When we try to run Netinstall on Wine, we get bind bootp failed: (10013).
Ok, this happens because it tries to bind to some low port that only root can bind. But, hey, if all I want/need is to install RouterOS on a local USB drive or local memory card, I don’t think we need bootp protocol.
So, can you make Netinstall work even if it can’t bind to such port? I don’t want to run wine as root, and we shouldn’t need to.
If I use sudo, it says: wine: /home/denilson/.wine is not owned by you
I really don’t want to mess with wine under root, so I will assume Netinstall won’t work under wine until this issue with binding to low ports is fixed.
And it should be easy to fix. If it can’t bind to the port, inform the user about that and continue anyway. That error should not be a fatal error. The application can (or should) work even if that error happens.

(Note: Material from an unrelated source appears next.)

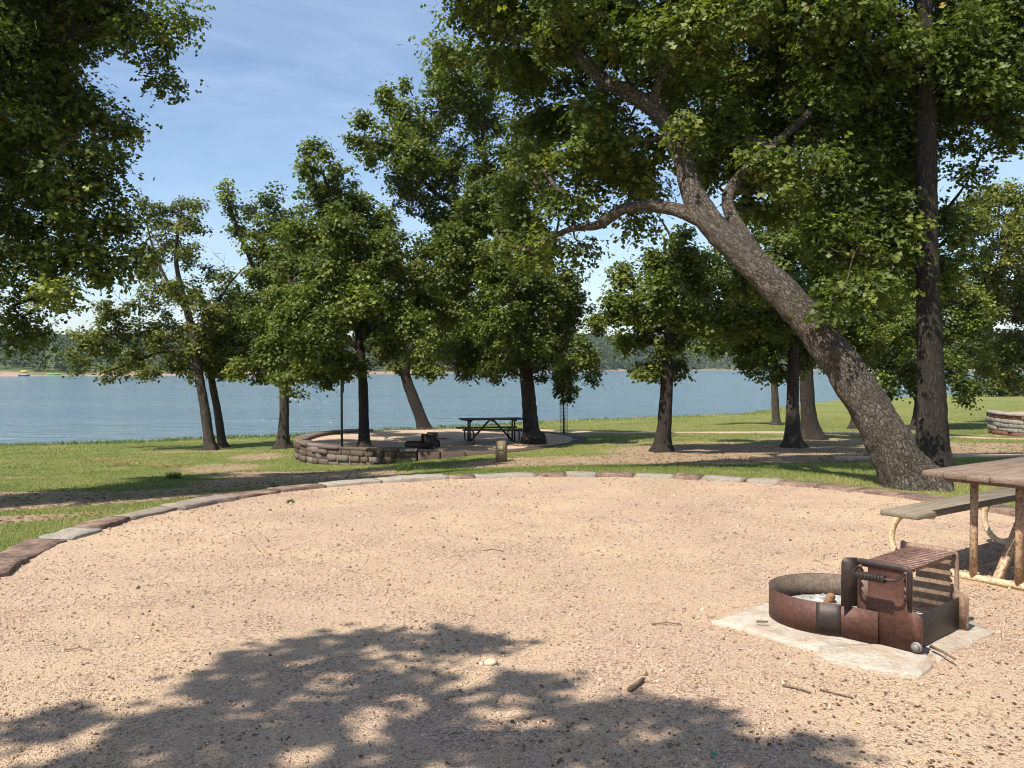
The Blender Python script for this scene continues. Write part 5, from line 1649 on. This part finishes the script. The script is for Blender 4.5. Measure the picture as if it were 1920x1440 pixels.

how should it work if it can’t bind to necessary ports? how can a apache-webserver work if it can’t bind itself to port 80? so get yourself comfortable with sudo (which is tricky sometimes) and resolve the permission problems with chmod (which is ugly but works), if you have no possibility to really log in as root and build a new wine-config.
Don’t act that redicilously, so a mobilephone shouldn’t start if it can’t get mobile network connection?
Netinstall should not require any network ports to write ROS to a USB flash-drive.
I also had this bind bootp failed: (10013) error with wine on my Macbook running IOS. To get around this and use winbox and Netinstall on my mac, I ended up just installing Virtual Box with a copy of Windows XP installed. Just modified the network adapter to be bridged to my MacBook ethernet port.